8.04 NOTICE OF VALUE, AND EXTENSIONS (02/01/18)

© VA Servicers Handbook - M26-4

a. At least 30 days prior to the scheduled, or anticipated date of the foreclosure sale, the servicer must request that VA assign an appraiser to conduct a liquidation appraisal. If the property is vacant, the servicer must provide the appraiser access to the property. The Construction, and Valuation (C&V) section at the Regional Loan Center (RLC) of jurisdiction where the property is located may reach out to the VA-assigned technician for assistance in contacting the servicer for access to vacant properties. If state laws prevent the servicer’s ability to provide access to a vacant property, the appraiser must contact the C&V section of the RLC in the jurisdiction where the property is located for approval to conduct an exterior-only report. An interior appraisal will no longer be required in cases where the property was originally scheduled for foreclosure, and a subsequent compromise sale offer is made. The exterior-only liquidation appraisal will be sufficient to complete the Compromise Sale without any further delays. The only exception to this rule is if the purchaser is a Veteran, or surviving spouse. The liquidation appraisal is valid for 180 calendar days from the date of issuance, however, the C&V section may specify a shorter validity period if rapidly-changing market conditions exist in the area. Failure to order the appraisal timely, or a delay in providing the appraiser access to a vacant property, may delay the completion of the foreclosure sale.

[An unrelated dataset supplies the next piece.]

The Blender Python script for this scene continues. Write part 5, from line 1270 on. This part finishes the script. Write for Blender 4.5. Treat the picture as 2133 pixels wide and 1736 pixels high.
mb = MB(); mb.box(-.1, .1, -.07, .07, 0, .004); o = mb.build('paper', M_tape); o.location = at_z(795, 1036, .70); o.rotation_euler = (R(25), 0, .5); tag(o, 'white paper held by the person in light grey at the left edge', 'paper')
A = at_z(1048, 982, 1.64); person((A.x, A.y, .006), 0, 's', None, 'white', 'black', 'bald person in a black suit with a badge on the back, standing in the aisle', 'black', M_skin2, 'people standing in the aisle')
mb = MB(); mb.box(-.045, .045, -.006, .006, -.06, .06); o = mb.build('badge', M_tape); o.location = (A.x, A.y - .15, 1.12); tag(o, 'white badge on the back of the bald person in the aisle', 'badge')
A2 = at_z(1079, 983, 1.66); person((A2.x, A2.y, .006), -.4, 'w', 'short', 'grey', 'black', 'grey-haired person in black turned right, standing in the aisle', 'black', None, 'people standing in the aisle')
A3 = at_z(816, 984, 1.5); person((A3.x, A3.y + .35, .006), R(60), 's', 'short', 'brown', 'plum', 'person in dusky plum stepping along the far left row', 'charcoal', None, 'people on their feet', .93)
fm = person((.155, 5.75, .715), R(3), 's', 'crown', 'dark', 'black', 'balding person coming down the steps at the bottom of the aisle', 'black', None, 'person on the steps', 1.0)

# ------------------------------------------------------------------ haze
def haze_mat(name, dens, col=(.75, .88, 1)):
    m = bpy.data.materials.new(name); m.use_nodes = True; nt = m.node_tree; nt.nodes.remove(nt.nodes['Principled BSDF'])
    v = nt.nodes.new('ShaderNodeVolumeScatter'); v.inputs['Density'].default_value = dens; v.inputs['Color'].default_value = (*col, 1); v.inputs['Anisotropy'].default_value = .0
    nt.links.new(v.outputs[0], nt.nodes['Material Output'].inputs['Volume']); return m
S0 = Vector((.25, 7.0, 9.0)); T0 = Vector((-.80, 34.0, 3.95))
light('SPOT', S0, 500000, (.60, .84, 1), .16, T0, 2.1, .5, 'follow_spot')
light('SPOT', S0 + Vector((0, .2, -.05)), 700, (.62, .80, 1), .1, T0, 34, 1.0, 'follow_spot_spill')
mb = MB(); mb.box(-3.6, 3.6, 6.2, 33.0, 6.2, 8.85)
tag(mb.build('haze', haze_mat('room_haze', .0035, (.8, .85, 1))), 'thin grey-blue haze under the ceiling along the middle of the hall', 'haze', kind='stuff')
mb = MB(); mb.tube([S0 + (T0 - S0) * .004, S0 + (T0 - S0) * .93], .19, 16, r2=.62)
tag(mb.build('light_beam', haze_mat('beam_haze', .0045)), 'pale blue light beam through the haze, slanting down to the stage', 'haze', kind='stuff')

b. If the servicer has a Servicer Appraisal Processing Program (SAPP) authority to process liquidation appraisals under 38 C.F.R. 36.4348, the appraiser will forward the liquidation appraisal report directly to the servicer for determination of fair market value. If the servicer does not participate in SAPP, the appraiser will forward the liquidation appraisal report to the RLC of jurisdiction, for determination of fair market value. If the servicer learns of any material damage to the property after the appraisal has been completed, but prior to the foreclosure sale, the servicer must contact the C&V section of the RLC of jurisdiction for specific guidance.
c. If the Notice of Value (NOV) will expire prior to the foreclosure sale date, the servicer may request an extension of the NOV by contacting the VA-assigned technician. A Servicing Officer, or Loan Administration Officer will generally grant a 14-day extension in VALERI, as long as the following conditions apply:
1. The request is received prior to the NOV expiration date.
2. The NOV extension request is received before the foreclosure sale.
3. The current occupancy status of the property, and explanation as to why the extension is necessary has been provided.
4. No known extenuating circumstances exist that may diminish the value of the property.
d. Any requests that fall outside of these general requirements will be reviewed by VA on a case-by-case basis. If VA denies the servicer's request to extend the validity period of the NOV, the servicer must order a new VA appraisal.
e. The servicer will compute, and determine the bid type, and amount by taking the fair market value of the property, minus estimated costs incurred by VA in acquiring, and disposing of the property. The number to be subtracted from the fair market value will be calculated by multiplying the fair market value by the current Net Value cost factor. The Net Value cost factor is published by VA in the Federal Register per 36 C.F.R. 36.4301. Current, and past rates for the Net Value cost factor can be viewed at: http://www.benefits.va.gov/HOMELOANS/servicers_valeri.asp.
f. The servicer is required to follow VA requirements, and comply with all federal, state, county, and local foreclosure laws when scheduling, and carrying out a foreclosure sale. Once the foreclosure sale is complete, the servicer must report the Results of Sale event in VALERI. This event will terminate all loans that are in a “guaranty issued” status except those that are located in a confirmation/ratification state. Refer to Appendix G, State Foreclosure Process, and Statutory Bid Information, in this handbook.
g. VA also requires servicers to report the type of foreclosure, either judicial, or non-judicial, in VALERI. The type of foreclosure is defined by state, county law, and is required to determine what fees are allowable at time of the claim.